Exercise goal: Repeat the listing that follows, character for character, minus the pictures.

Raw data:
━━━━━━━━━━━━━━━━━━━━

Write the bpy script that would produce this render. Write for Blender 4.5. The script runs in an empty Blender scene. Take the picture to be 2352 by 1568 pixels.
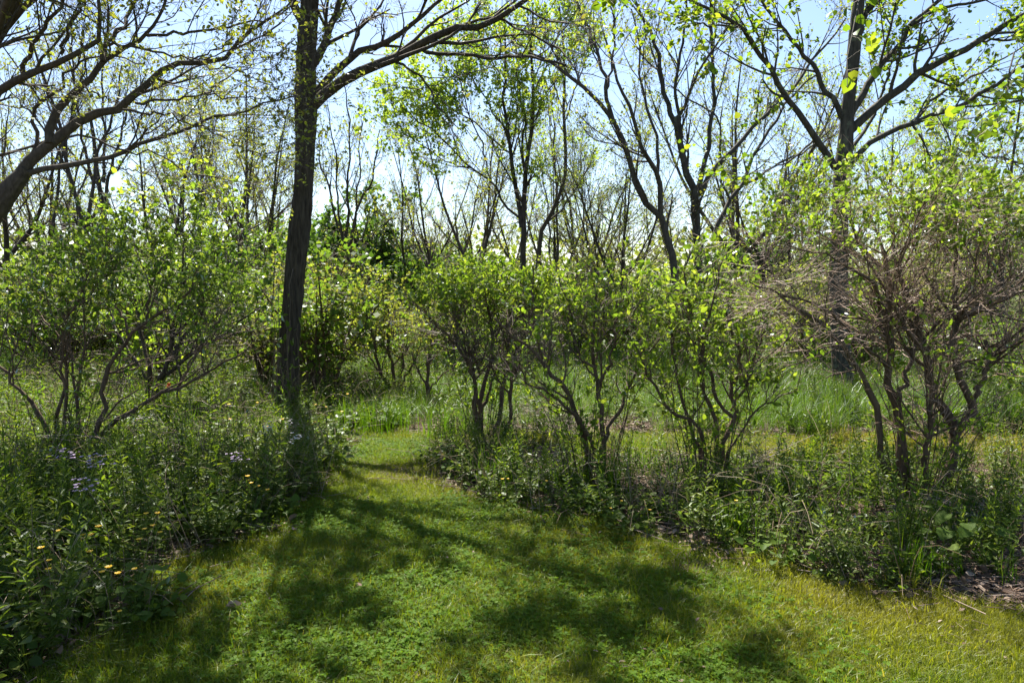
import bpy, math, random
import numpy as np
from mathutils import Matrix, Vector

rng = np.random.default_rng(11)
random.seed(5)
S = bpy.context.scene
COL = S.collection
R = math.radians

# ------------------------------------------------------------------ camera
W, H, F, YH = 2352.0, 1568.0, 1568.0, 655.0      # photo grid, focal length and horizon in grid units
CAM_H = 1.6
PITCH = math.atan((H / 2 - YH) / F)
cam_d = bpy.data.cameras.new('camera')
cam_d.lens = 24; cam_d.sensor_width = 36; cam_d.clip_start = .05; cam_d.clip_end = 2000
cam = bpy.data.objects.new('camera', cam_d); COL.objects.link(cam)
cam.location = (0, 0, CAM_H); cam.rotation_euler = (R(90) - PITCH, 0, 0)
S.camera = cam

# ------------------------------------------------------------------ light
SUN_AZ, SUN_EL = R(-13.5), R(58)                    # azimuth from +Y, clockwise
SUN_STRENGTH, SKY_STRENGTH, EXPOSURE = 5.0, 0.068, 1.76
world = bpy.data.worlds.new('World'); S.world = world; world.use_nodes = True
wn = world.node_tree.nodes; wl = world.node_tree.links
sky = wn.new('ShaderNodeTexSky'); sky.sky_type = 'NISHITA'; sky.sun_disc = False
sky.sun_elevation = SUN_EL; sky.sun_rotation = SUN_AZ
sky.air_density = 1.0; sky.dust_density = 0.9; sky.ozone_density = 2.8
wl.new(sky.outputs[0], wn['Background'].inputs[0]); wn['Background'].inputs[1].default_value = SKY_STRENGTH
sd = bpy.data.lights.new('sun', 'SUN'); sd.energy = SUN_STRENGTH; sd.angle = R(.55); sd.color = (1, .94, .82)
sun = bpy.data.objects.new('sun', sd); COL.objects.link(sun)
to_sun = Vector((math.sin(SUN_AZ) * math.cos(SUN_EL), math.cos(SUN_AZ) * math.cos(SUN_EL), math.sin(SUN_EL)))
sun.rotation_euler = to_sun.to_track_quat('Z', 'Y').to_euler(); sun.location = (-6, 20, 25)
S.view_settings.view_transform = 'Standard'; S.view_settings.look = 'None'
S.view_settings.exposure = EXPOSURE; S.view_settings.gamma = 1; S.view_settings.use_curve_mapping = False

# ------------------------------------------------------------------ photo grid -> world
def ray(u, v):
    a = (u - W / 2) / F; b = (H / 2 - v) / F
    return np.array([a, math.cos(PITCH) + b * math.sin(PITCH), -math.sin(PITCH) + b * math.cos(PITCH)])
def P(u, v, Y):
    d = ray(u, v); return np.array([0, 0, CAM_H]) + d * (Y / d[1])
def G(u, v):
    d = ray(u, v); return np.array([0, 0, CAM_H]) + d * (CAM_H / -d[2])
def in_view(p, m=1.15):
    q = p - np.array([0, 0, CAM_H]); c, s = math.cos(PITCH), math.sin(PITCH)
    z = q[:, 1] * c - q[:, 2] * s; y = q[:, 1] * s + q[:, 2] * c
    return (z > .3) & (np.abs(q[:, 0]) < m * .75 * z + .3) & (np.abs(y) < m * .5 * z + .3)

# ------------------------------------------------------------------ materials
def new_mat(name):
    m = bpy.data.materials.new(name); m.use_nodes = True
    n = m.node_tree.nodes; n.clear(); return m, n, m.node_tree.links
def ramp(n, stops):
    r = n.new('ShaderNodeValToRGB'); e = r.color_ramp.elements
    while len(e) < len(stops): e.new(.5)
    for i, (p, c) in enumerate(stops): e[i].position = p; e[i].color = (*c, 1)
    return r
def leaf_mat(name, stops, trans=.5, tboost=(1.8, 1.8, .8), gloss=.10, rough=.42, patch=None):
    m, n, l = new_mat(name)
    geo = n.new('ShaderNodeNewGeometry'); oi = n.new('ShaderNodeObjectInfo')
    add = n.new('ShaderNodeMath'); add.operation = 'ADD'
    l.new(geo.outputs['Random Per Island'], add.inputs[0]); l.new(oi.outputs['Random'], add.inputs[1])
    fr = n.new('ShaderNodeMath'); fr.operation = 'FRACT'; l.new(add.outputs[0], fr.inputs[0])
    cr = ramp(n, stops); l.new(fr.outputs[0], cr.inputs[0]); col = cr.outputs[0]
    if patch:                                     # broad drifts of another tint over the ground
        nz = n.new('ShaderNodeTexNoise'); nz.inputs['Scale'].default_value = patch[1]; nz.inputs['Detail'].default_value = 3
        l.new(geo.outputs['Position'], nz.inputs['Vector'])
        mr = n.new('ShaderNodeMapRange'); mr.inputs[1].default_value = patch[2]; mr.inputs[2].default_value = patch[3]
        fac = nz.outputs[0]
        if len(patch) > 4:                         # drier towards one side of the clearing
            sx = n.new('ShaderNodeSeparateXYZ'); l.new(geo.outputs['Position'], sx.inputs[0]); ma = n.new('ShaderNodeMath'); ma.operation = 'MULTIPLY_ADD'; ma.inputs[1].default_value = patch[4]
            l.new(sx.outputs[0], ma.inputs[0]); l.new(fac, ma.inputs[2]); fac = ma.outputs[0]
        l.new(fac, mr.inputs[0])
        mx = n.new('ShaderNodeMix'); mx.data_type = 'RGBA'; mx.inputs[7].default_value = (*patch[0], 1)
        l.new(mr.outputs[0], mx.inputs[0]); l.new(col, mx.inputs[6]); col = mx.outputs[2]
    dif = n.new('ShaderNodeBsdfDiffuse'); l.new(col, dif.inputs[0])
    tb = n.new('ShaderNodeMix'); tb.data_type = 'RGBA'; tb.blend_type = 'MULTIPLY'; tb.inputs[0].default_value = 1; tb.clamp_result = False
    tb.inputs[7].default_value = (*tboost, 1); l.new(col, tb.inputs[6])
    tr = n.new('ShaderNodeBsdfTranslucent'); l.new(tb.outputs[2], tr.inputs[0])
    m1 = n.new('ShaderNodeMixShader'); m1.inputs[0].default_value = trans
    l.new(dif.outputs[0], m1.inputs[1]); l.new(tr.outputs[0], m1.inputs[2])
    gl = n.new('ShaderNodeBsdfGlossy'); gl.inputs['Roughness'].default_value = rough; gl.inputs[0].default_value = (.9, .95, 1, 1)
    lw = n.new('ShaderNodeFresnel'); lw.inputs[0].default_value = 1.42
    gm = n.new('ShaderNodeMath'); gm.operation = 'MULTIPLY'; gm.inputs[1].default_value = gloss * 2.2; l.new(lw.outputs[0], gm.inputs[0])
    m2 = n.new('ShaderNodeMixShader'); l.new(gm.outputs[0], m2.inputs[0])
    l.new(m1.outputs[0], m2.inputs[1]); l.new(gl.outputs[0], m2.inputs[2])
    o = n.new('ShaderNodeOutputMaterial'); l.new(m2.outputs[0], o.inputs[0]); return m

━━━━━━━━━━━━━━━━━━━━

Answer:
Write the bpy script that would produce this render. Write for Blender 4.5. The script runs in an empty Blender scene. Take the picture to be 2352 by 1568 pixels.
import bpy, math, random
import numpy as np
from mathutils import Matrix, Vector

rng = np.random.default_rng(11)
random.seed(5)
S = bpy.context.scene
COL = S.collection
R = math.radians

# ------------------------------------------------------------------ camera
W, H, F, YH = 2352.0, 1568.0, 1568.0, 655.0      # photo grid, focal length and horizon in grid units
CAM_H = 1.6
PITCH = math.atan((H / 2 - YH) / F)
cam_d = bpy.data.cameras.new('camera')
cam_d.lens = 24; cam_d.sensor_width = 36; cam_d.clip_start = .05; cam_d.clip_end = 2000
cam = bpy.data.objects.new('camera', cam_d); COL.objects.link(cam)
cam.location = (0, 0, CAM_H); cam.rotation_euler = (R(90) - PITCH, 0, 0)
S.camera = cam

# ------------------------------------------------------------------ light
SUN_AZ, SUN_EL = R(-13.5), R(58)                    # azimuth from +Y, clockwise
SUN_STRENGTH, SKY_STRENGTH, EXPOSURE = 5.0, 0.068, 1.76
world = bpy.data.worlds.new('World'); S.world = world; world.use_nodes = True
wn = world.node_tree.nodes; wl = world.node_tree.links
sky = wn.new('ShaderNodeTexSky'); sky.sky_type = 'NISHITA'; sky.sun_disc = False
sky.sun_elevation = SUN_EL; sky.sun_rotation = SUN_AZ
sky.air_density = 1.0; sky.dust_density = 0.9; sky.ozone_density = 2.8
wl.new(sky.outputs[0], wn['Background'].inputs[0]); wn['Background'].inputs[1].default_value = SKY_STRENGTH
sd = bpy.data.lights.new('sun', 'SUN'); sd.energy = SUN_STRENGTH; sd.angle = R(.55); sd.color = (1, .94, .82)
sun = bpy.data.objects.new('sun', sd); COL.objects.link(sun)
to_sun = Vector((math.sin(SUN_AZ) * math.cos(SUN_EL), math.cos(SUN_AZ) * math.cos(SUN_EL), math.sin(SUN_EL)))
sun.rotation_euler = to_sun.to_track_quat('Z', 'Y').to_euler(); sun.location = (-6, 20, 25)
S.view_settings.view_transform = 'Standard'; S.view_settings.look = 'None'
S.view_settings.exposure = EXPOSURE; S.view_settings.gamma = 1; S.view_settings.use_curve_mapping = False

# ------------------------------------------------------------------ photo grid -> world
def ray(u, v):
    a = (u - W / 2) / F; b = (H / 2 - v) / F
    return np.array([a, math.cos(PITCH) + b * math.sin(PITCH), -math.sin(PITCH) + b * math.cos(PITCH)])
def P(u, v, Y):
    d = ray(u, v); return np.array([0, 0, CAM_H]) + d * (Y / d[1])
def G(u, v):
    d = ray(u, v); return np.array([0, 0, CAM_H]) + d * (CAM_H / -d[2])
def in_view(p, m=1.15):
    q = p - np.array([0, 0, CAM_H]); c, s = math.cos(PITCH), math.sin(PITCH)
    z = q[:, 1] * c - q[:, 2] * s; y = q[:, 1] * s + q[:, 2] * c
    return (z > .3) & (np.abs(q[:, 0]) < m * .75 * z + .3) & (np.abs(y) < m * .5 * z + .3)

# ------------------------------------------------------------------ materials
def new_mat(name):
    m = bpy.data.materials.new(name); m.use_nodes = True
    n = m.node_tree.nodes; n.clear(); return m, n, m.node_tree.links
def ramp(n, stops):
    r = n.new('ShaderNodeValToRGB'); e = r.color_ramp.elements
    while len(e) < len(stops): e.new(.5)
    for i, (p, c) in enumerate(stops): e[i].position = p; e[i].color = (*c, 1)
    return r
def leaf_mat(name, stops, trans=.5, tboost=(1.8, 1.8, .8), gloss=.10, rough=.42, patch=None):
    m, n, l = new_mat(name)
    geo = n.new('ShaderNodeNewGeometry'); oi = n.new('ShaderNodeObjectInfo')
    add = n.new('ShaderNodeMath'); add.operation = 'ADD'
    l.new(geo.outputs['Random Per Island'], add.inputs[0]); l.new(oi.outputs['Random'], add.inputs[1])
    fr = n.new('ShaderNodeMath'); fr.operation = 'FRACT'; l.new(add.outputs[0], fr.inputs[0])
    cr = ramp(n, stops); l.new(fr.outputs[0], cr.inputs[0]); col = cr.outputs[0]
    if patch:                                     # broad drifts of another tint over the ground
        nz = n.new('ShaderNodeTexNoise'); nz.inputs['Scale'].default_value = patch[1]; nz.inputs['Detail'].default_value = 3
        l.new(geo.outputs['Position'], nz.inputs['Vector'])
        mr = n.new('ShaderNodeMapRange'); mr.inputs[1].default_value = patch[2]; mr.inputs[2].default_value = patch[3]
        fac = nz.outputs[0]
        if len(patch) > 4:                         # drier towards one side of the clearing
            sx = n.new('ShaderNodeSeparateXYZ'); l.new(geo.outputs['Position'], sx.inputs[0]); ma = n.new('ShaderNodeMath'); ma.operation = 'MULTIPLY_ADD'; ma.inputs[1].default_value = patch[4]
            l.new(sx.outputs[0], ma.inputs[0]); l.new(fac, ma.inputs[2]); fac = ma.outputs[0]
        l.new(fac, mr.inputs[0])
        mx = n.new('ShaderNodeMix'); mx.data_type = 'RGBA'; mx.inputs[7].default_value = (*patch[0], 1)
        l.new(mr.outputs[0], mx.inputs[0]); l.new(col, mx.inputs[6]); col = mx.outputs[2]
    dif = n.new('ShaderNodeBsdfDiffuse'); l.new(col, dif.inputs[0])
    tb = n.new('ShaderNodeMix'); tb.data_type = 'RGBA'; tb.blend_type = 'MULTIPLY'; tb.inputs[0].default_value = 1; tb.clamp_result = False
    tb.inputs[7].default_value = (*tboost, 1); l.new(col, tb.inputs[6])
    tr = n.new('ShaderNodeBsdfTranslucent'); l.new(tb.outputs[2], tr.inputs[0])
    m1 = n.new('ShaderNodeMixShader'); m1.inputs[0].default_value = trans
    l.new(dif.outputs[0], m1.inputs[1]); l.new(tr.outputs[0], m1.inputs[2])
    gl = n.new('ShaderNodeBsdfGlossy'); gl.inputs['Roughness'].default_value = rough; gl.inputs[0].default_value = (.9, .95, 1, 1)
    lw = n.new('ShaderNodeFresnel'); lw.inputs[0].default_value = 1.42
    gm = n.new('ShaderNodeMath'); gm.operation = 'MULTIPLY'; gm.inputs[1].default_value = gloss * 2.2; l.new(lw.outputs[0], gm.inputs[0])
    m2 = n.new('ShaderNodeMixShader'); l.new(gm.outputs[0], m2.inputs[0])
    l.new(m1.outputs[0], m2.inputs[1]); l.new(gl.outputs[0], m2.inputs[2])
    o = n.new('ShaderNodeOutputMaterial'); l.new(m2.outputs[0], o.inputs[0]); return m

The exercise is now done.